Конечно, филигранная актерская техника Сергея Безрукова базируется на прочном фундаменте мхатовских традиций, мастерство восходит к опыту русского театра. Но даже сам актер не в состоянии внятно объяснить, например, то, как в 22 года, не прибегая к гриму, он выглядел на сцене 30-летним. Разумеется, это мелочь, если вспомнить, что вместо заявленной в пьесе нашумевшей, но достаточно локальной love story он умудрился сыграть всю судьбу Поэта (хотя и love story тоже), но все-таки: как? Тайна таланта.
…В 1999 году спектаклю «Жизнь моя, иль ты приснилась мне?» исполнилось четыре года. За это время в нем произошло много изменений. Был, например, краткий период, когда Безруков вдруг начал неоправданно педалировать комические моменты в подсознательном желании повеселить публику, «сорвать аплодисмент». Видимо, прорывалась клокочущая радость его собственного жизненного мироощущения, и требовал выхода невостребованный эксцентрический дар. Однако он очень быстро почувствовал, что его «заносит», и резко притормозил. Сказалось безукоризненное чувство сцены, способность видеть (и корректировать) себя со стороны. И, конечно, оценка самого строгого судьи — отца.

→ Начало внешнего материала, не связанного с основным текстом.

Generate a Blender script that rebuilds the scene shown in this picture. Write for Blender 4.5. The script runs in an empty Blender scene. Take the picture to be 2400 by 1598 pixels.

— Никогда в Есенине не было этого… шутовства! — казнился Сергей потом, уже после того, как безжалостно отодрал от «днища» роли все налипшие «ракушки». — Был постоянный внутренний дискомфорт, постоянные трения с кем-то, все не слава Богу… Нельзя, нельзя терять этот нерв!
Он взрослел и мужал. Его Есенин, может быть, утратил некоторое внешнее буйство, зато неожиданнее, и оттого трагичнее и горше, стали его яростные взрывы, пронзительнее — минуты самоуглубленной тишины.
Но менялись и его партнеры. Когда прошел премьерный энтузиазм, они сначала потихоньку, а потом все откровеннее стали скучать и халтурить. Спектакль разваливался на глазах, и нужно было что-то делать.
Сергей испросил у дирекции «добро» на собственное режиссерское вмешательство. Кое-что ему действительно удалось подправить. Спектакль стал короче, в нем появилась динамика, а сцена у имажинистов обрела объем и жизненную глубину. Однако единого дыхания и цельности по-прежнему не возникало. Окружение Сергея Безрукова и Ольги Селезневой (Дункан) продолжало играть небрежно и весьма вольно, а порой и откровенно развязно. Конечно, справедливости ради следует признать, что иногда все-таки случались всплески почти премьерной самоотдачи. Но ради справедливости же надо отметить, что всплески эти были чрезвычайно редки и, как правило, совпадали с наличием в зрительном зале телевизионных камер. На рядовые спектакли куража уже не оставалось.
Безруковы все чаще стали задумываться о новом есенинском проекте, даже провели переговоры с известной балериной-дунканисткой Лилией Сабитовой. Но для реализации творческих мечтаний требовались деньги. И немалые. На сегодняшний день они еще не найдены, и Сергей продолжает выходить на сцену в спектакле ермоловцев, считая, что добровольный отказ от роли с его стороны будет предательством памяти великого поэта.
«Да, я шут!»
После Есенина все, во-первых, ждали, удержит ли Безруков заявленную творческую высоту, во-вторых, вспоминали его старые работы в естественном желании попытаться прочертить вектор его артистического пути и обозначить столь милую критическому сердцу «тему». Чтобы знать, какие вариации на нее последуют в будущем. Олега Меньшикова, например, критика записала в «Печорины нашего времени», Владимира Машкова нарекла «Дон Жуаном», Сергея Маковецкого — «рафинированным интеллигентом». Каждая их новая роль уже рассматривалась в границах раз и навсегда установленного мэйнстрима. Даже если Машков вдруг играл рохлю (как, допустим, в фильме «Американская дочь»), рецензенты все равно старательно выискивали в его герое пусть растяпистое, «совковое», но суперменство. Было решено, что тема Сергея Безрукова — это «эффект прерванного полета». На том основании, что жизненный конец почти всех его персонажей (начиная с Чибиса в фильме «Ноктюрн для барабана и мотоцикла») наступал неожиданно и рано. Тем самым делалась попытка закрепить за Безруковым трагического героя.